Working with Industry
Funding agreements with industry sponsors must be negotiated to accurately reflect the costs and value of the research (including indirect costs) that will be conducted. Companies may ask for work to be completed for a limited amount of funding or ask to reduce the proposed budget without reducing the scope of work. If the company thereafter proposes a reduced budget without amending or adjusting the project scope, the university will be subsidizing the industry research project.
Tips for negotiating industry funded agreements:
- Separate research scope and budget, decide independently. An industry sponsored project should start with the PI and an industry representative discussing the project scope. When possible, the estimate of cost should occur after a scope is fully developed and agreed.
- Agree to and document a clear scope of work. In an industry agreement, the SOW is an agreement among the project team. The SOW relates the project to scientific objectives and sets the boundaries of the project in multiple dimensions. These dimensions include approach, deliverables, milestones, and budget.
- For budgets – less is more. Industry sponsors do not always require a detailed line item budget. Oftentimes agreement can be reached by providing the total fixed cost of the research as scoped. It may be beneficial to provide a budget based on milestones, objective completion, or total price. These budget approaches do not require a specific line item for indirect costs. Indirect should be built into the total cost estimate in any method chosen.

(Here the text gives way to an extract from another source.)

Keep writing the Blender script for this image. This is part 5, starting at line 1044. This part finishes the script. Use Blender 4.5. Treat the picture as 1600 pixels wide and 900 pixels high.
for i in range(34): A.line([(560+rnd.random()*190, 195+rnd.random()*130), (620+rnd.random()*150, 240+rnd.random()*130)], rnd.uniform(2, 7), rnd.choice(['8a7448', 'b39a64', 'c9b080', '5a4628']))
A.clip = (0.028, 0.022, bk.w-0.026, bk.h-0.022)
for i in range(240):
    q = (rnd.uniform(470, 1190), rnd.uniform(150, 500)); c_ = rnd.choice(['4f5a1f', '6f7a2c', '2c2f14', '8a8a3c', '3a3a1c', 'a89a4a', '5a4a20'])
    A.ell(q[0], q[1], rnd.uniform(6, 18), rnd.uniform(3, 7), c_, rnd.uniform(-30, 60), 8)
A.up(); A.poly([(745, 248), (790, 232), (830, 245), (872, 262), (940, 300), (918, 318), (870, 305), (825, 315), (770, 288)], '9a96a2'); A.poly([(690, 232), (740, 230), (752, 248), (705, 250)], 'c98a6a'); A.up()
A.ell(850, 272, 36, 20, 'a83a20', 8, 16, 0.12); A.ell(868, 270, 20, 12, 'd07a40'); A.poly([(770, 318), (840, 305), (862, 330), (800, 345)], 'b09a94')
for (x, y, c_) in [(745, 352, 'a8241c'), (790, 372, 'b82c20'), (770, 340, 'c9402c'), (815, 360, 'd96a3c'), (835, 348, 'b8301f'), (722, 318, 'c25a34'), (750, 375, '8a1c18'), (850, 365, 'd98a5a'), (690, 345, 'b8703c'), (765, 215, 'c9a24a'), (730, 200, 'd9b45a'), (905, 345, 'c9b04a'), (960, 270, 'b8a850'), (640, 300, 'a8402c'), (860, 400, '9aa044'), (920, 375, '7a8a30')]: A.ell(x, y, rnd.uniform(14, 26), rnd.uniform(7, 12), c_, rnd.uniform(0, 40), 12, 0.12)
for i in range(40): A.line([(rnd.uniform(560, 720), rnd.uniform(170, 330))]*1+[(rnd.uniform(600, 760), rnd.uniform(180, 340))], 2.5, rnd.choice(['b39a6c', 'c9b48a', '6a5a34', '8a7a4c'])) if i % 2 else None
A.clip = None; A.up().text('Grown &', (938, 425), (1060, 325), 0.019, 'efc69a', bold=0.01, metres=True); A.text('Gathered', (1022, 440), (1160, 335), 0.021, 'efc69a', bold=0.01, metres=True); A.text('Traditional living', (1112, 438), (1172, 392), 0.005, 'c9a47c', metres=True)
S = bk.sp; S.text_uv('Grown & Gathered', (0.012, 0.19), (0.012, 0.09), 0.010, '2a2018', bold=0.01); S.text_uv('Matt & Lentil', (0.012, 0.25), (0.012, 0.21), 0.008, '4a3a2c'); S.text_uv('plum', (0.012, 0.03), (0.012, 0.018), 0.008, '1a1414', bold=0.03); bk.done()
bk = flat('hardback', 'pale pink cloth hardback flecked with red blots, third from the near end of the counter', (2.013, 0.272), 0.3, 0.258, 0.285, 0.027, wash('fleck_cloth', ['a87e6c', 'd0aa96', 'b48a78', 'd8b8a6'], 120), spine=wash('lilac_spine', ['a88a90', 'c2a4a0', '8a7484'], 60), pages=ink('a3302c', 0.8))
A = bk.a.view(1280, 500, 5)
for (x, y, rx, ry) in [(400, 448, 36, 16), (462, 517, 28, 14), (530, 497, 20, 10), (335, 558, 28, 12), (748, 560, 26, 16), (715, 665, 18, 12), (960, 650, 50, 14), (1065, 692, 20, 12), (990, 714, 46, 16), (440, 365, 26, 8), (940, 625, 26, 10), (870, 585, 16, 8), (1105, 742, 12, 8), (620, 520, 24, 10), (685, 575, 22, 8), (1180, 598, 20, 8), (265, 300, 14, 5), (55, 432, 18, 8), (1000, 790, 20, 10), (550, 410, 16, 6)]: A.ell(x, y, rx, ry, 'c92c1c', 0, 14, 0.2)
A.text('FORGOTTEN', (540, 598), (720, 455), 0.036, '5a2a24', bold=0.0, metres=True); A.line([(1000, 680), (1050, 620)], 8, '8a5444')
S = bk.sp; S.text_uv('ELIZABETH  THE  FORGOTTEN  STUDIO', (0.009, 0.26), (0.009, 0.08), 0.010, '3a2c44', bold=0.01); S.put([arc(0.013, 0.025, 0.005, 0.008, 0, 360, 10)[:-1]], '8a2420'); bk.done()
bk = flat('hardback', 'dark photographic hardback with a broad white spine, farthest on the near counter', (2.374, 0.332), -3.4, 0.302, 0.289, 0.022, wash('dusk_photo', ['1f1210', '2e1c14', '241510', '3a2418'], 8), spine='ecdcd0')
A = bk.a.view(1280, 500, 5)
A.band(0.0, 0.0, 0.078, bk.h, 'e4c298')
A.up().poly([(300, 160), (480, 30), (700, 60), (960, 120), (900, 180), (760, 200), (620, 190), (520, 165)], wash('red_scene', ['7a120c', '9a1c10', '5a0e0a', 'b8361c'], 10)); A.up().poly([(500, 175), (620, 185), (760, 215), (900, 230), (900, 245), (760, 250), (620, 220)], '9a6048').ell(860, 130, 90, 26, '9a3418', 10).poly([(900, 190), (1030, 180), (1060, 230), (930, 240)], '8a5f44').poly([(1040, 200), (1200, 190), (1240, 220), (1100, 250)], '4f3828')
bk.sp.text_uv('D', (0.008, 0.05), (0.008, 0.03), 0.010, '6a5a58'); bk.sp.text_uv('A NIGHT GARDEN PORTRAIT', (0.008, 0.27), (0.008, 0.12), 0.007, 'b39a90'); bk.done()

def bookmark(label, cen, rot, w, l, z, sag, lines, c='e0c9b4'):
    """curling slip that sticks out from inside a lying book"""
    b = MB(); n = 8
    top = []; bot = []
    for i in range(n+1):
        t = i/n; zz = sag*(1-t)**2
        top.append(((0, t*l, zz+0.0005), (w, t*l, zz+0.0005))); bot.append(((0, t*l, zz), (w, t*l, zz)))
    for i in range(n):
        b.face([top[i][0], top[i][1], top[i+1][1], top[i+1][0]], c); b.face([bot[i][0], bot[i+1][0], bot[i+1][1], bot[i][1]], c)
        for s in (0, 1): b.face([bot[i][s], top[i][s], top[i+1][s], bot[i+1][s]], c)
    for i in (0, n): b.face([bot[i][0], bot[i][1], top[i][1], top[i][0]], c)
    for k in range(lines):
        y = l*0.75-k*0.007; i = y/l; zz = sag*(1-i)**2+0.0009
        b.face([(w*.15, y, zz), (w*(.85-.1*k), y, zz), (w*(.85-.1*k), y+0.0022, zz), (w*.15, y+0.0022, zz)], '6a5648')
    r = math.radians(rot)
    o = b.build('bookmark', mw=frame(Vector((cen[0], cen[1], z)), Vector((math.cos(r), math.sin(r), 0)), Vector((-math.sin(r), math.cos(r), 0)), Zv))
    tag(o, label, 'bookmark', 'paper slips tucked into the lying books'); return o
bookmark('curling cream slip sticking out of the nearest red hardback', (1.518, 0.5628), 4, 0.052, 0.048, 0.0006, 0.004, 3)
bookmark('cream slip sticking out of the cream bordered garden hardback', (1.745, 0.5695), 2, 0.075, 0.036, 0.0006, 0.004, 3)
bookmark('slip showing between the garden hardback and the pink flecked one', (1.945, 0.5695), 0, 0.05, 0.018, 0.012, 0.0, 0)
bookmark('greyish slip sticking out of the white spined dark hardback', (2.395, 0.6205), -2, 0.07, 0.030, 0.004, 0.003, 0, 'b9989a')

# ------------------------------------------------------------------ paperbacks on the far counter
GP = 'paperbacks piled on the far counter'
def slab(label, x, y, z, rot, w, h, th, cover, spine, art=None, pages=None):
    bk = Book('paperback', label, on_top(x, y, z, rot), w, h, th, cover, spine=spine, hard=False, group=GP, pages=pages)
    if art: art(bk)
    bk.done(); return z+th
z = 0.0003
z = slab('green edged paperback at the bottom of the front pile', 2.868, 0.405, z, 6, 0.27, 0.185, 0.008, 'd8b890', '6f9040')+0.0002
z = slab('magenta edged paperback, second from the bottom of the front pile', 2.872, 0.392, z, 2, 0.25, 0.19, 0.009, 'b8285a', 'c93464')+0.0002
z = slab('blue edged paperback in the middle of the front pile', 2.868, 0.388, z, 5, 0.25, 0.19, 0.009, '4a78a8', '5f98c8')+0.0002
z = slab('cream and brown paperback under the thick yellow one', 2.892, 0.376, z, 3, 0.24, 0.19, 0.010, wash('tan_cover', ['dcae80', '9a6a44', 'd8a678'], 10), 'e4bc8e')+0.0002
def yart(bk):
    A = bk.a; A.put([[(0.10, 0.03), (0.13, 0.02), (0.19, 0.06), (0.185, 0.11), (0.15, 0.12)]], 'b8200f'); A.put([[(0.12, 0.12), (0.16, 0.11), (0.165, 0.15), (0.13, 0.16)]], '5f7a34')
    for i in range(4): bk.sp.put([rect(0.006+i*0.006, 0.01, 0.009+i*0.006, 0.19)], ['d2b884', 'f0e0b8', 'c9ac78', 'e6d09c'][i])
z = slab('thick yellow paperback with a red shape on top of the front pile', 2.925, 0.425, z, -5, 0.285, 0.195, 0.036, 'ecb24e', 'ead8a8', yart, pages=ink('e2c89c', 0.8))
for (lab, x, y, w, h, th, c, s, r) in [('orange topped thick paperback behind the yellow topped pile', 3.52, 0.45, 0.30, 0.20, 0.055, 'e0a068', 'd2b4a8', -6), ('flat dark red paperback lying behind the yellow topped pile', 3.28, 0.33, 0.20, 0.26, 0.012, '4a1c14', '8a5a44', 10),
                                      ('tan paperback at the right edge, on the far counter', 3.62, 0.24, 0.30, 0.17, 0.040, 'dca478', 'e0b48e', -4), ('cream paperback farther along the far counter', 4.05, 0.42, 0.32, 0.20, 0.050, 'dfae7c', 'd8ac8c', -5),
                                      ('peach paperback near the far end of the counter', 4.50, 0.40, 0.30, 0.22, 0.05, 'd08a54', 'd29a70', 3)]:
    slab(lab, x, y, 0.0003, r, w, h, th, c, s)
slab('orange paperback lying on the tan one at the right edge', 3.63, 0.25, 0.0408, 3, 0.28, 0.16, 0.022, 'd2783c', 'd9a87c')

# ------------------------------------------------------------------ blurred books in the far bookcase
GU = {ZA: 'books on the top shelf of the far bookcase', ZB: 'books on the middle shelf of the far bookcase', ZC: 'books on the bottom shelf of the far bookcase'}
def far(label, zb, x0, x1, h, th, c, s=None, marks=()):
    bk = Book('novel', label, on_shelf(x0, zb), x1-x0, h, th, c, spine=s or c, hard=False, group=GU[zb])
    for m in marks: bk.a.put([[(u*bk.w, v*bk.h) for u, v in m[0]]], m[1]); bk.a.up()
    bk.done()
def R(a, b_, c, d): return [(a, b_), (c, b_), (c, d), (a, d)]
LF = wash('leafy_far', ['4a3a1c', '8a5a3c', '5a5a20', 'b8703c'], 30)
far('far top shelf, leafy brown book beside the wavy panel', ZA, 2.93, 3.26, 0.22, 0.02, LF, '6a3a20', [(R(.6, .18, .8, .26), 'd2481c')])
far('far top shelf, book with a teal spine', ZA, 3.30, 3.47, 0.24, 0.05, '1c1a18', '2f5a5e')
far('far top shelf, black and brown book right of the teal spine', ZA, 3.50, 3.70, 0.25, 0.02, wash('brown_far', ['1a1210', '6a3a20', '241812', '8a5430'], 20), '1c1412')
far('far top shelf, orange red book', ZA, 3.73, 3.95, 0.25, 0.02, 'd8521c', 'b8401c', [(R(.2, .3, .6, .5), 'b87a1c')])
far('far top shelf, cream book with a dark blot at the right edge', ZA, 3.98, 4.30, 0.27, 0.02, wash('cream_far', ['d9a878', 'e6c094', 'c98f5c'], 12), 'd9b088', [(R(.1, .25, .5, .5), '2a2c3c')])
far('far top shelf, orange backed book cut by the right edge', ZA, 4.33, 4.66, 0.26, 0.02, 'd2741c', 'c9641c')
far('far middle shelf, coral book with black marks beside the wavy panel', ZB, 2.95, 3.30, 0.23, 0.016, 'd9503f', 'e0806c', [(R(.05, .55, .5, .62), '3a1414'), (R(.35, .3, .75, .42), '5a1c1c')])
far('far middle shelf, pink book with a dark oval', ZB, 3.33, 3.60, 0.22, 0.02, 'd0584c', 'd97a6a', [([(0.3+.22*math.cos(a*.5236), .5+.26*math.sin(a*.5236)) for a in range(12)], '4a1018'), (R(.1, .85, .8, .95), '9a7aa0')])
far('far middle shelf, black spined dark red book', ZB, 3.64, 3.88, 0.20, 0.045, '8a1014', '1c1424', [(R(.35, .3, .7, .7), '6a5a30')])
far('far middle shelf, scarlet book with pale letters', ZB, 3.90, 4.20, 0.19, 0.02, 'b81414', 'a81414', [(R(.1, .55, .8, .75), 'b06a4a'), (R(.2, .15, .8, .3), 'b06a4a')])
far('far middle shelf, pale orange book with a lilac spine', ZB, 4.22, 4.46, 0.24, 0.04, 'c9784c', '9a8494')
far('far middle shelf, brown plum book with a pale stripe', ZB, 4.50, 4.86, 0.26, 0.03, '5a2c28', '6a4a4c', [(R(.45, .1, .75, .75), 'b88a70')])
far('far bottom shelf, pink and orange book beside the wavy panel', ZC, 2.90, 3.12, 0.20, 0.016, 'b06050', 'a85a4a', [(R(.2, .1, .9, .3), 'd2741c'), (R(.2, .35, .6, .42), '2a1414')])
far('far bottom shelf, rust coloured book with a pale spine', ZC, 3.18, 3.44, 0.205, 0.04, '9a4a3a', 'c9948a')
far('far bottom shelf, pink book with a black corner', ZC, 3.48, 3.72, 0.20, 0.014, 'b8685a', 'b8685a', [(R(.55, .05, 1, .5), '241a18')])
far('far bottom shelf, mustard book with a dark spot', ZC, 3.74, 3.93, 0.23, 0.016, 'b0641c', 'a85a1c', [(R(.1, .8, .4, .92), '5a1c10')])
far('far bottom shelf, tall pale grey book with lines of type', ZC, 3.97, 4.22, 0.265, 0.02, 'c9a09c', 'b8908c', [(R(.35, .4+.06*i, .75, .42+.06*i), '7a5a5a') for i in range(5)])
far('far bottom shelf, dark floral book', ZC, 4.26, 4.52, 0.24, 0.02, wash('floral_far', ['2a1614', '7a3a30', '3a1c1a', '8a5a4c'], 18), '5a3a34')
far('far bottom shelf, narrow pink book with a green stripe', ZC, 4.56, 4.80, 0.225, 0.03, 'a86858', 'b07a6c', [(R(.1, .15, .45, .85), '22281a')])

Example – Convert a university budget to industry budget. Indirect costs of activities are built into the price of goods and services. Fully burdened budgets where indirect costs are directly applied are universal. This means every budget line item in an industry budget reflects the full costs of the proposed work. Consider the following example, where the bottom-line ends up the same despite the different approaches:
UNIVERSITY BUDGETING APPROACH | INDUSTRY BUDGETING APPROACH | ||
---|---|---|---|
Salary | $12,000 | Option # 1 (best option) | |
Frige (25%) | $3,000 | TOTAL Project Cost | $30,000 |
Subtotal | $15,000 | ||
Option #2 (good option) | |||
Supplies | $5,000 | Salary | $22,500 |
F&A (IDC) rate of 50% | $10,000 | Supplies | $7,500 |
TOTAL Project cost | $30,000 | TOTAL Project cost | $30,000 |
UTA Sponsored Research Agreement Template. UTA posts an agreement template (SRA, here) that includes a place (a blank Attachment A) to fully describe a project in as much detail as may be needed (e.g., Statement of Work, or SOW). Frequently asked questions regarding the SRA can be found (here), and why and how we structure our agreement, clause by clause is provided in our UTA Grants and Contracts Guide for Industry.